TLDR
- Nio cut prices on its long-range battery pack by 20,000 yuan ($2,780) to compete with Tesla’s new Model Y L SUV
- The price cuts led to a 6% stock jump on Tuesday as investors welcomed the competitive move
- Nio is offering 20,000-yuan vouchers to recent customers who bought long-range vehicles between January 1 and August 18
- The company will report Q2 2025 earnings on September 2, with analysts expecting a loss of $0.30 per share
- Wall Street maintains a Hold rating with an average price target of $4.62, implying 9.41% downside potential
Nio stock jumped 6% on Tuesday after the Chinese electric vehicle maker slashed prices across its long-range vehicle lineup.
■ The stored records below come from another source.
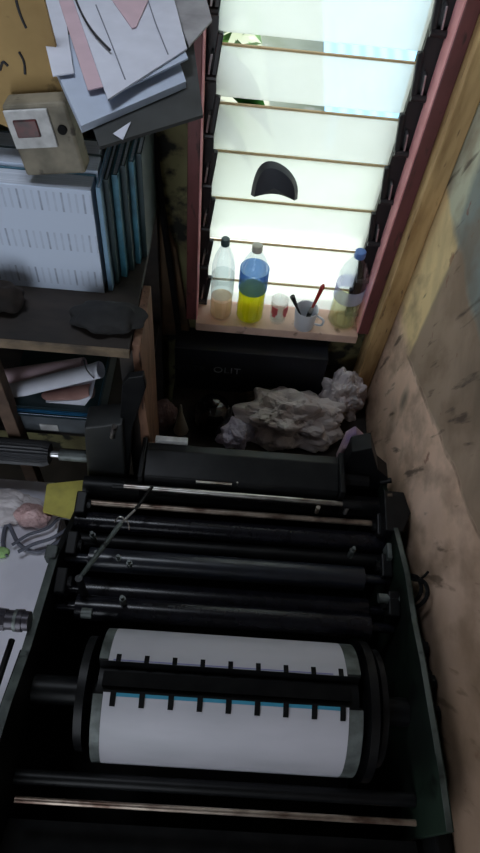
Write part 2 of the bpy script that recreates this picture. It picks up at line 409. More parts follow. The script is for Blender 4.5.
# timber post
b = B(); bx(b, .475, .526, -.087, -.002, .60, ZC - .01, .003); o = obj('trim_1', b, WOOD); o['kind'] = 'structure'; o['label'] = 'raw yellow timber post between window and right wall'

# ------------------------------------------------------------------ outside
b = B(); bx(b, -8, 9, 1.9, 14, -.25, -.21); o = struct('ground_dull_added', b, mat('added_dull_ground', rgb(158, 166, 152), .95, 0, rgb(128, 138, 116), 1.5, rgb(186, 186, 178))); o['label'] = 'added dull ground beyond the concrete apron, dims the upper slats'  # dull far ground put in so the upper slats look dimmer
b = B(); bx(b, -8, 9, .13, 1.9, -.25, -.2); o = struct('ground_outside', b, mat('pale_concrete_yard', rgb(236, 232, 226), .9, 0, rgb(222, 218, 210), 2)); o['label'] = 'pale concrete yard outside the window'
b = B(); prev = None; x = .55
while x < 3.2:
    zz_ = .35 + .006 * math.sin(x * 60)
    cur = [b.verts.new((x, yy, zz_ + dz + (yy - 4.3) * .12)) for yy, dz in ((2.7, 0), (5.9, 0), (5.9, .004), (2.7, .004))]
    if prev:
        for k in range(4): b.faces.new((prev[k], prev[(k + 1) % 4], cur[(k + 1) % 4], cur[k]))
    prev = cur; x += .013
for px_, py_ in ((.65, 2.9), (3.1, 2.9), (.65, 5.7), (3.1, 5.7)): add_cyl(b, (px_, py_, -.2), (px_, py_, .34 + (py_ - 4.3) * .12), .03, seg=10)
tag(obj('shed_roof', b, mat('light_blue_sheet_metal', rgb(118, 172, 214), .6)), 'light blue corrugated shed roof seen through slat gaps', 'roof')
def bush(name, c, r, n, lab, lsz=.09):
    t = thing(name, lab, 'plant', (c[0], c[1], -.2))
    b = B(); rr = random.Random(int(c[0] * 100) + n)
    for k in range(n):
        a, e = rr.uniform(0, 2 * PI), rr.uniform(-.9, 1.4); R = r * rr.uniform(.3, 1)
        p = Vector((c[0] + R * math.cos(a) * math.cos(e), c[1] + R * .7 * math.sin(a) * math.cos(e), c[2] + R * math.sin(e)))
        d = Vector((rr.uniform(-1, 1), rr.uniform(-1, 1), rr.uniform(-1, .4))).normalized(); s_ = d.cross(Vector((0, 0, 1))).normalized()
        L_ = lsz * rr.uniform(.7, 1.3); W = L_ * .25
        q = [p, p + d * L_ * .5 + s_ * W, p + d * L_, p + d * L_ * .5 - s_ * W]
        b.faces.new([b.verts.new(v) for v in q])
    obj('foliage', b, LEAF, t)
    b = B(); 
    for k in range(5):
        add_tube(b, [(c[0] + .02 * k, c[1], -.2), (c[0] + rr.uniform(-.1, .1), c[1], c[2] * .6), (c[0] + rr.uniform(-.4, .4) * r, c[1] + rr.uniform(-.3, .3) * r, c[2] + r * .3)], .008, 6)
    obj('stem', b, mat('bark', rgb(90, 74, 52), .8), t)
t = thing('garden_plant', 'broad-leaved green plant close behind upper left glass slats', 'plant', (-.12, .30, -.2))
def broad_leaf(p0, p1, w, sag):
    b = B(); d = p1 - p0; s_ = d.cross(Vector((0, 1, 0))).normalized(); rows = []
    for k in range(13):
        u = k / 12; c_ = p0 + d * u + Vector((0, .02 * math.sin(PI * u), sag * math.sin(PI * u)))
        ww = w * math.sin(PI * (.04 + .96 * u) ** .8) + .001
        rows.append([b.verts.new(c_ + s_ * ww * q_ + Vector((0, .012 * abs(q_), 0))) for q_ in (-1, -.5, 0, .5, 1)])
    for r0, r1 in zip(rows, rows[1:]):
        for k in range(4): b.faces.new((r0[k], r0[k + 1], r1[k + 1], r1[k]))
    o = obj('leaf', b, LEAFT, t, smooth=True); md = o.modifiers.new('thick', 'SOLIDIFY'); md.thickness = .0012; return o
LEAFT = thin_paper('leaf_green_translucent', rgb(40, 84, 36), .3)
broad_leaf(at(205, 48, y=.13), at(272, 138, y=.145), .040, .01)
broad_leaf(at(206, 100, y=.15), at(252, 172, y=.15), .022, .0)
broad_leaf(at(206, 96, y=.14), at(244, 82, y=.14), .018, .008)
b = B(); add_tube(b, [(-.12, .30, -.2), (-.11, .24, .9), at(203, 100, y=.16), at(202, 48, y=.14)], .007, 8); obj('stem', b, LEAFT, t, smooth=True)
bush('hedge_plant', (-.7, 3.2, .4), .8, 700, 'larger green bush farther out in the yard', .22)

# ------------------------------------------------------------------ sill items
SZ = .93
def bottle(name, px, py, top_py, r, label, parts, cap):
    base = at(px, py, z=SZ); y = base.y + r; k = (y - CAM.y) / (base.y - CAM.y)
    x = base.x * k
    if name == 'x': pass
    # height from the picture row of the cap, at the bottle's own depth
    top = at(px, top_py, y=y).z - SZ
    t = thing(name, label, 'bottle', (x, y, SZ + .0005))
    h = top; o = (x, y, SZ + .0005)
    prof = [(r * .55, .004), (r * .85, 0), (r, .012), (r * .97, .03), (r, .05), (r * .96, h * .30), (r * .99, h * .34), (r * .99, h * .5), (r * .95, h * .53), (r, h * .58),
            (r * .98, h * .68), (r * .8, h * .78), (r * .5, h * .87), (r * .32, h * .91), (r * .31, h * .95)]
    b = B(); add_lathe(b, prof, o); obj('bottle_body', b, PET, t, smooth=True)
    b = B(); add_lathe(b, [(r * .36, h * .925), (r * .37, h * .93), (r * .36, h * .992), (r * .3, h)], o, 20); obj('cap', b, cap, t, smooth=True)
    for nme, z0, z1, m in parts:
        b = B()
        if nme == 'liquid':
            pf = [(rr * .955, zz) for rr, zz in prof if z0 * h < zz < z1 * h]
            pf = [(r * .8, .005)] + pf + [(r * .94, z1 * h)]
            add_lathe(b, pf, o); obj('liquid', b, m, t, smooth=True)
        else:
            add_lathe(b, [(r * 1.012, z0 * h), (r * 1.012, z1 * h)], o, cap=False); obj('label_band', b, m, t, smooth=True)
    return t
bottle('plastic_bottle', 220, 322, 238, .036, 'clear bottle with dark cap and peach liquid at bottom, leftmost on sill',
       [('liquid', 0, .26, LQO), ('label_band', .30, .56, LQW)], CAPD)
bottle('plastic_bottle', 248, 326, 244, .045, 'bottle with blue label above bright yellow-green liquid', [('liquid', 0, .42, LQY), ('label_band', .43, .70, LBLUE)], CAPW)
bottle('plastic_bottle', 338, 331, 249, .047, 'clear bottle with blue cap and faded red label at right end of sill', [('liquid', 0, .33, LQP), ('label_band', .38, .56, LPINK)], CAPB)
# tumbler
p = at(276, 325, z=SZ); x, y = p.x * 1.02, p.y + .028
t = thing('drinking_glass', 'small clear tumbler with pink-red print between yellow bottle and white cup', 'glass', (x, y, SZ + .0005))
b = B(); add_lathe(b, [(.005, .004), (.022, .004), (.026, 0), (.030, .088), (.0275, .088), (.024, .008), (.004, .008)], (x, y, SZ + .0005)); obj('glass_body', b, TUMB, t, smooth=True)
for a in (-2.3, -.9):
    b = B()
    for k in range(3):
        a2 = a + .16 * k; rr = .0292
        add_box(b, (x + rr * math.cos(a2), y + rr * math.sin(a2), SZ + .06 - .012 * (k % 2)), (.012, .0015, .030), Matrix.Rotation(a2 + PI / 2, 3, 'Z'))
    obj('printed_flower', b, PRINTR, t)
# cup with brushes
p = at(302, 333, z=SZ); x, y = p.x * 1.02, p.y + .036
t = thing('cup', 'white cup holding two brushes on the sill', 'cup', (x, y, SZ + .0005))
b = B(); add_lathe(b, [(.005, .002), (.028, .002), (.032, 0), (.039, .075), (.038, .077), (.0355, .075), (.029, .006), (.004, .006)], (x, y, SZ + .0005)); obj('cup_body', b, CUPW, t, smooth=True)
b = B(); add_tube(b, [(x + .036, y - .012, SZ + .06), (x + .056, y - .024, SZ + .055), (x + .054, y - .022, SZ + .03), (x + .033, y - .012, SZ + .022)], .004, 8); obj('cup_handle', b, CUPW, t, smooth=True)
bt = thing('paint_brush', 'paint brush with long red handle standing in white cup', 'brush', (x + .01, y, SZ + .01))
e = at(323, 286, y=y - .01)
a0 = Vector((x + .004, y + .0, SZ + .014)); d = (e - a0)
b = B(); add_cyl(b, a0 + d * .42, a0 + d * .98, .0045, .0075, 12); add_cyl(b, a0 + d * .98, a0 + d * 1.03, .0075, .004, 12); obj('handle', b, REDH, bt, smooth=True)
b = B(); add_cyl(b, a0 + d * .3, a0 + d * .44, .0075, .006, 12); obj('ferrule', b, STEEL, bt, smooth=True)
b = B(); add_cyl(b, a0 + d * .03, a0 + d * .3, .006, .008, 12); obj('bristles', b, BRIS, bt)
e = at(293, 298, y=y); a0 = Vector((x - .004, y + .008, SZ + .012)); d = e - a0
bt = thing('paint_brush', 'short dark brush with bristles up in white cup', 'brush', a0)
b = B(); add_cyl(b, a0, a0 + d * .68, .003, .004, 10); obj('handle', b, BRIS, bt)
b = B(); add_cyl(b, a0 + d * .66, a0 + d * 1.06, .005, .0085, 12); obj('bristles', b, BRIS, bt)

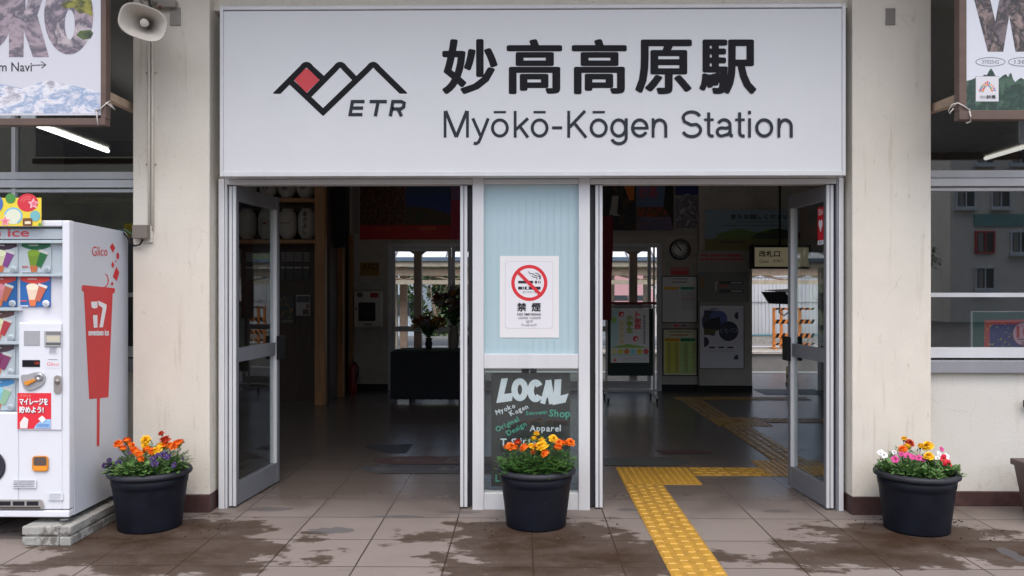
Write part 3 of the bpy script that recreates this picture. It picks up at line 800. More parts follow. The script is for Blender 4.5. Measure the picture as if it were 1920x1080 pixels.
hand('Apparel', 993, 808, 12, 0, cw, seed=7); hand('T-Shirts', 938, 835, 13, -3, cw, seed=8)
hand('LOCAL', 929, 902, 13, 0, cg, seed=11)
build_thing(m, 'shop_poster', 'dark hand lettered shop poster behind the clear lower centre pane', 'poster')


# ================================================================== VENDING MACHINE
YV = 4.87
xv1 = X(130, YV); xv0 = xv1-1.06; yv1 = YV+.73
zv0, zv1 = Z(970, YV, 100), Z(413, YV, 100)
VM = thing('vending_machine', 'white ice cream vending machine with red cone print on its side', 'vending machine', ((xv0+xv1)/2, YV+.36, zv0))
xd = X(116, YV)                     # right edge of the display window
zdt, zdb = Z(424, YV), Z(838, YV)
m = MB()
r = .055                            # cabinet behind the front, rounded upper back edge
prof = [(YV+.055, zv0), (yv1, zv0)]+[(yv1-r+r*cos(radians(t)), zv1-.02-r+r*sin(radians(t))) for t in range(0, 91, 15)]+[(YV+.055, zv1-.004)]
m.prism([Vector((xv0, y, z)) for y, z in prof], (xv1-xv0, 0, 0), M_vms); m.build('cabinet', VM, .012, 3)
# front door: frame round the recessed display
m = MB(); ya, yb = YV, YV+.053
xp0 = X(34, YV)                     # left edge of the control panel
zrow = [Z(q, YV) for q in (449, 455, 513, 518, 577, 583, 641, 647, 705, 711, 775)]
zcp = Z(605, YV)
m.box(xd, xv1, ya, yb, zv0+.045, zv1, M_vm); m.box(xv0, xv0+.05, ya, yb, zv0+.045, zv1, M_vm)
m.box(xv0+.05, xd, ya, yb, zdt, zv1, M_vm); m.box(xv0+.05, xp0, ya, yb, zv0+.045, zrow[10], M_vm)
m.box(xp0, xd, ya+.002, yb, zv0+.045, zcp, M_vm)
m.box(xv0, xv1, ya-.004, yb, zv0, zv0+.04, M_vm)
fr = m.build('front_panel', VM, .008, 3)
m = MB(); m.box(xv0+.05, xd, yb-.004, yb+.001, zrow[10], zdt, mat('display_back', (.66, .67, .72), .4))
for i in range(1, 10, 2):
    m.box(xv0+.05, (xd if i < 5 else xp0), ya+.012, yb-.004, zrow[i], zrow[i-1], M_vm)
sh = m.build('display_shelf', VM, .002)
m = MB(); m.box(xv0+.05, xd, ya+.006, ya+.009, zrow[3], zdt, M_glass); m.box(xv0+.05, xp0, ya+.006, ya+.009, zrow[10], zrow[3], M_glass); m.build('display_glass', VM)
m = MB(); m.box(xv0+.05, xd, ya+.018, yb-.004, Z(447, YV), Z(428, YV), mat('header_panel', (.62, .62, .68), .4))
A = Art(m, plane(YV+.018), FRONT, .0008); vr = flat((226, 84, 96))
A.text('seventeen ice', -146, 443.5, 54, 429.5, vr, heavy=(.8, .5))
m.build('header', VM)
# sample cards with a cone in each, one button under each
def card(px, row, bg, top, cone, wrap, sl=0):
    zA, zB = (455, 518, 583, 647, 711)[row], (512, 576, 640, 704, 770)[row]
    yc = YV+.04
    mm = MB(); p0, p1 = at(px, zB-1, yc), at(px+56, zA+1, yc)
    mm.box(p0.x, p1.x, yc, yc+.008, p0.z, p1.z, flat(bg))
    A = Art(mm, plane(yc), FRONT, .0006); h = zB-zA
    A.poly([(px+1, zA+1)]+[(px+55, zA+1)]+[(px+55-54*t, zA+h*(.13+.12*sin(pi*t))) for t in (0, .2, .4, .6, .8, 1)], flat(top))
    A.lines(px+14, zA+4, px+32, zA+7, 1, flat((235, 220, 215)), .7, px+row)
    A.poly([(px+12, zA+h*.34), (px+35, zA+h*.34), (px+31, zB-14), (px+17, zB-14)], flat(cone))
    A.disc(px+23.5, zA+h*.34, 11.5, h*.11, flat(tuple(min(255, int(c*1.12)) for c in cone)))
    A.poly([(px+16.5, zB-14), (px+31.5, zB-14), (px+29, zB-2), (px+19, zB-2)], flat((222, 120, 72)))
    A.poly([(px+36, zA+h*.30), (px+50, zA+h*.38), (px+37, zB-10), (px+28, zB-14)], flat(wrap))
    A.poly([(px+35, zA+h*.22), (px+52, zA+h*.32), (px+50, zA+h*.40), (px+34, zA+h*.30)], flat((232, 225, 220)))
    A.rect(px+1, zB-3.5, px+16, zB-1.5, flat((225, 228, 235))); A.rect(px+2, zB-13, px+13, zB-10.5, flat((206, 90, 95)))
    mm.build('sample_card', VM)
    mm = MB(); c = at(px+49, zB-7, YV+.028)
    mm.lathe([(.020, 0), (.020, .008), (.016, .012), (.0, .012)], c, M_vm, 20, Matrix.Rotation(radians(90), 3, 'X'))
    bt = mm.build('button', VM)
    mm = MB(); mm.lathe([(.013, .0125), (.011, .0135), (0, .0138)], c, flat((190, 192, 200)), 16, Matrix.Rotation(radians(90), 3, 'X')); mm.build('button_lens', bt)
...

The move came as a direct response to Tesla’s launch of its new six-seat Model Y L SUV in China.
The company reduced the cost of its 100-kWh long-range battery pack by 20,000 yuan ($2,780). The price dropped from 128,000 yuan to 108,000 yuan, effective immediately.

This battery price cut lowered the cost of every Nio model equipped with the larger battery. Models affected include the ET5, ET7, EC6, and the flagship ET9 sedan.
The ET5 and ET5 Touring saw the steepest reductions at 5.62%. These models now start at 336,000 yuan after the price cuts.
Other models including the ES6, EC6, ET7, EC7, and ET9 received price reductions ranging from 2.5% to 5.6%. The cuts apply across Nio’s premium vehicle range.
Customer Compensation and Upgrade Pricing
Nio is offering compensation to recent buyers to maintain customer satisfaction. The company will provide 20,000-yuan vouchers to customers who took delivery of 100-kWh vehicles between January 1 and August 18.
Battery-as-a-service customers who bought their long-range battery during the same period will also receive vouchers. This program aims to ensure fairness for customers who recently purchased at higher prices.
The permanent upgrade cost from a 75-kWh battery to a 100-kWh battery dropped from 58,000 yuan to 38,000 yuan. Customers who already made this upgrade in 2025 will receive 20,000-yuan vouchers as compensation.
Tesla’s Model Y L Sparks Price War
Tesla’s Model Y L launch triggered Nio’s aggressive pricing strategy. The new Tesla model starts at 339,000 yuan ($46,700), about 8% more expensive than the standard Model Y.
BREAKING: Tesla has officially introduced the Model Y L in China.
• Starting price: 339,000 yuan ($47,000 USD)
• Range: 527 miles (CLTC). 327 miles EPA (estimate)
• 4.5s 0-62mph
• 89.6cubic feet of storage
• Deliveries start September 2025 in China pic.twitter.com/xDU9RZkDoZ— Sawyer Merritt (@SawyerMerritt) August 19, 2025
The Model Y L features a larger 82-kWh battery and all-wheel drive system. Tesla estimates the vehicle will deliver a 327-mile range and targets September delivery dates.
The new Tesla model directly competes with Nio’s upcoming Onvo L90 SUV. Both vehicles target family buyers in China’s competitive premium EV market.
Nio plans international expansion between 2025 and 2026. The company will enter Singapore, Uzbekistan, and Costa Rica through partnerships with local distributors.
Earnings and Analyst Outlook
Nio will announce Q2 2025 financial results on September 2, before U.S. markets open. The company will host a conference call at 8:00 AM ET for investors and analysts.
Analysts expect Nio to report a loss of $0.30 per share for the current quarter. This represents an 11.8% improvement compared to the same period last year.
Full-year consensus estimates project a loss of $1.05 per share, marking a 30.5% improvement year over year. Revenue for the current quarter is estimated at $2.76 billion, up 14.8% from last year.
Wall Street maintains a Hold consensus rating on Nio stock based on recent analyst coverage. The rating includes three Buy recommendations, seven Holds, and one Sell from the past three months.
The average price target stands at $4.62, implying 9.41% downside potential from current levels. Analyst price targets range from $3.0 (Barclays) to $8.1 (Citigroup), showing wide disagreement on valuation.
Nio’s stock has returned 1.2% over the past month, slightly trailing the S&P 500 performance. Analysis suggests the stock may be undervalued by approximately 15.9% based on discounted cash flow models.